[START Source excerpt]
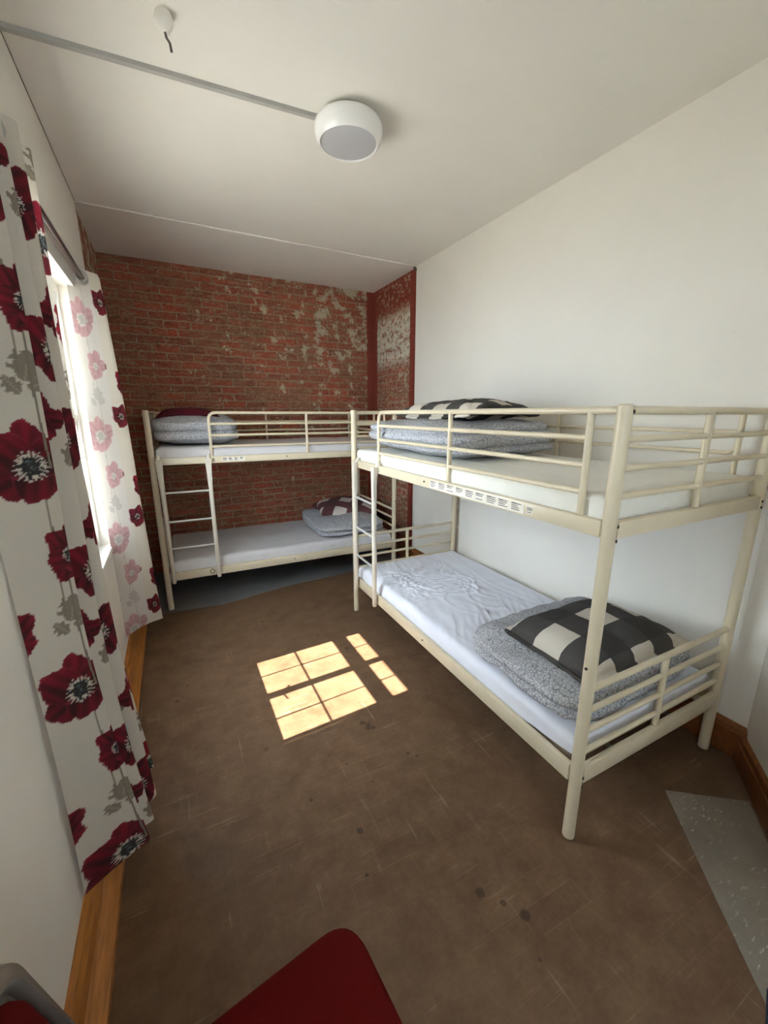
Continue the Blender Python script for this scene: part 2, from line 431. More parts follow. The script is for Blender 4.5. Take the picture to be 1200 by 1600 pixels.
# splayed wall running from the right wall back past the camera
W2A = Vector((XR, .63)); W2B = Vector((1.15, -.18)); d2 = (W2B-W2A).normalized(); n2 = Vector((-d2.y, d2.x))
m = MB(); m.prism([tuple(W2A), tuple(W2B), tuple(W2B+n2*.2), tuple(W2A+n2*.2+Vector((.1,0)))], 0, H); struct(m.build('wall_splayed', M_WALL, None, False))
m = MB(); m.box((1.15, YB-.2, 0), (1.35, -.17, H)); struct(m.build('wall_near_right', M_WALL, None, False))
BX0, BX1, BZ0, BZ1 = .20, .72, 1.30, 2.10  # opening for the added fill-light window
m = MB(); m.box((XL, YB-.2, 0), (BX0, YB, H)); m.box((BX1, YB-.2, 0), (1.15, YB, H)); m.box((BX0, YB-.2, 0), (BX1, YB, BZ0)); m.box((BX0, YB-.2, BZ1), (BX1, YB, H))
struct(m.build('wall_front', M_WALL, None, False))
m = MB(); m.box((XL-T, YB-.2, H), (XR+.2, YP, H+.15)); struct(m.build('ceiling', M_CEIL, None, False))
m = MB(); m.box((XL-T, YP, H-.006), (XR+.2, YF+.2, H+.15)); struct(m.build('ceiling_alcove', M_CEIL, None, False))
m = MB()
pts = [(XL+(XR-XL)*k/60, YP+.006*nz(k*.37, 2.1), H-.003+.004*nz(k*.5, 7)) for k in range(61)]
m.tube(pts, [.0035+.002*abs(nz(k*.8, 3)) for k in range(61)], 6); struct(m.build('trim_1', M_CEIL))
m = MB(); m.box((XR-.010, .722, .56), (XR+.001, .742, H), .004); struct(m.build('trim_4', M_WALL))
# dark crack along the left wall and ceiling
m = MB(); m.tube([(XL+.001+.002*nz(k*.6, 1), 1.6+k*(YP-1.6)/40, H-.002) for k in range(41)], [.0015+.0018*max(0, nz(k*.9, 5)) for k in range(41)], 5); struct(m.build('trim_2', M_WIRE))

def skirting(name, path, prof, mat):     # prof: (out, z) from the wall; path: plan points with inward normals
    m = MB(); k = len(prof)
    for (x, y), (nx, ny) in path:
        for o_, z in prof: m.v.append((x+nx*o_, y+ny*o_, z))
    for i in range(len(path)-1):
        for j in range(k-1): m.f.append([i*k+j, i*k+j+1, (i+1)*k+j+1, (i+1)*k+j])
    m.f.append(list(range(k))); m.f.append([(len(path)-1)*k+j for j in range(k)])
    return struct(m.build(name, mat, None, True, 25))
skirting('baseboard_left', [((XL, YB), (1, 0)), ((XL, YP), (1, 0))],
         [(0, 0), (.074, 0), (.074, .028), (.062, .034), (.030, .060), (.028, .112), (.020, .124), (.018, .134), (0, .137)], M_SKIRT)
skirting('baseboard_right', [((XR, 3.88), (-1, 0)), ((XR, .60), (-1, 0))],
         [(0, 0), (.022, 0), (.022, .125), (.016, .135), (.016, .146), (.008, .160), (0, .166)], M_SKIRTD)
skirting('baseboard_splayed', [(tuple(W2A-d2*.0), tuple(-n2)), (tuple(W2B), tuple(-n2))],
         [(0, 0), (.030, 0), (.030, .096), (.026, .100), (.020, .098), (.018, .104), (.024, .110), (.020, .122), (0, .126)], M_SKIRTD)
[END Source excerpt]
◆ Exercise task
Leave out the pictures and transcribe everything else exactly.

◆ Answer to the exercise
Continue the Blender Python script for this scene: part 2, from line 431. More parts follow. The script is for Blender 4.5. Take the picture to be 1200 by 1600 pixels.
# splayed wall running from the right wall back past the camera
W2A = Vector((XR, .63)); W2B = Vector((1.15, -.18)); d2 = (W2B-W2A).normalized(); n2 = Vector((-d2.y, d2.x))
m = MB(); m.prism([tuple(W2A), tuple(W2B), tuple(W2B+n2*.2), tuple(W2A+n2*.2+Vector((.1,0)))], 0, H); struct(m.build('wall_splayed', M_WALL, None, False))
m = MB(); m.box((1.15, YB-.2, 0), (1.35, -.17, H)); struct(m.build('wall_near_right', M_WALL, None, False))
BX0, BX1, BZ0, BZ1 = .20, .72, 1.30, 2.10  # opening for the added fill-light window
m = MB(); m.box((XL, YB-.2, 0), (BX0, YB, H)); m.box((BX1, YB-.2, 0), (1.15, YB, H)); m.box((BX0, YB-.2, 0), (BX1, YB, BZ0)); m.box((BX0, YB-.2, BZ1), (BX1, YB, H))
struct(m.build('wall_front', M_WALL, None, False))
m = MB(); m.box((XL-T, YB-.2, H), (XR+.2, YP, H+.15)); struct(m.build('ceiling', M_CEIL, None, False))
m = MB(); m.box((XL-T, YP, H-.006), (XR+.2, YF+.2, H+.15)); struct(m.build('ceiling_alcove', M_CEIL, None, False))
m = MB()
pts = [(XL+(XR-XL)*k/60, YP+.006*nz(k*.37, 2.1), H-.003+.004*nz(k*.5, 7)) for k in range(61)]
m.tube(pts, [.0035+.002*abs(nz(k*.8, 3)) for k in range(61)], 6); struct(m.build('trim_1', M_CEIL))
m = MB(); m.box((XR-.010, .722, .56), (XR+.001, .742, H), .004); struct(m.build('trim_4', M_WALL))
# dark crack along the left wall and ceiling
m = MB(); m.tube([(XL+.001+.002*nz(k*.6, 1), 1.6+k*(YP-1.6)/40, H-.002) for k in range(41)], [.0015+.0018*max(0, nz(k*.9, 5)) for k in range(41)], 5); struct(m.build('trim_2', M_WIRE))

def skirting(name, path, prof, mat):     # prof: (out, z) from the wall; path: plan points with inward normals
    m = MB(); k = len(prof)
    for (x, y), (nx, ny) in path:
        for o_, z in prof: m.v.append((x+nx*o_, y+ny*o_, z))
    for i in range(len(path)-1):
        for j in range(k-1): m.f.append([i*k+j, i*k+j+1, (i+1)*k+j+1, (i+1)*k+j])
    m.f.append(list(range(k))); m.f.append([(len(path)-1)*k+j for j in range(k)])
    return struct(m.build(name, mat, None, True, 25))
skirting('baseboard_left', [((XL, YB), (1, 0)), ((XL, YP), (1, 0))],
         [(0, 0), (.074, 0), (.074, .028), (.062, .034), (.030, .060), (.028, .112), (.020, .124), (.018, .134), (0, .137)], M_SKIRT)
skirting('baseboard_right', [((XR, 3.88), (-1, 0)), ((XR, .60), (-1, 0))],
         [(0, 0), (.022, 0), (.022, .125), (.016, .135), (.016, .146), (.008, .160), (0, .166)], M_SKIRTD)
skirting('baseboard_splayed', [(tuple(W2A-d2*.0), tuple(-n2)), (tuple(W2B), tuple(-n2))],
         [(0, 0), (.030, 0), (.030, .096), (.026, .100), (.020, .098), (.018, .104), (.024, .110), (.020, .122), (0, .126)], M_SKIRTD)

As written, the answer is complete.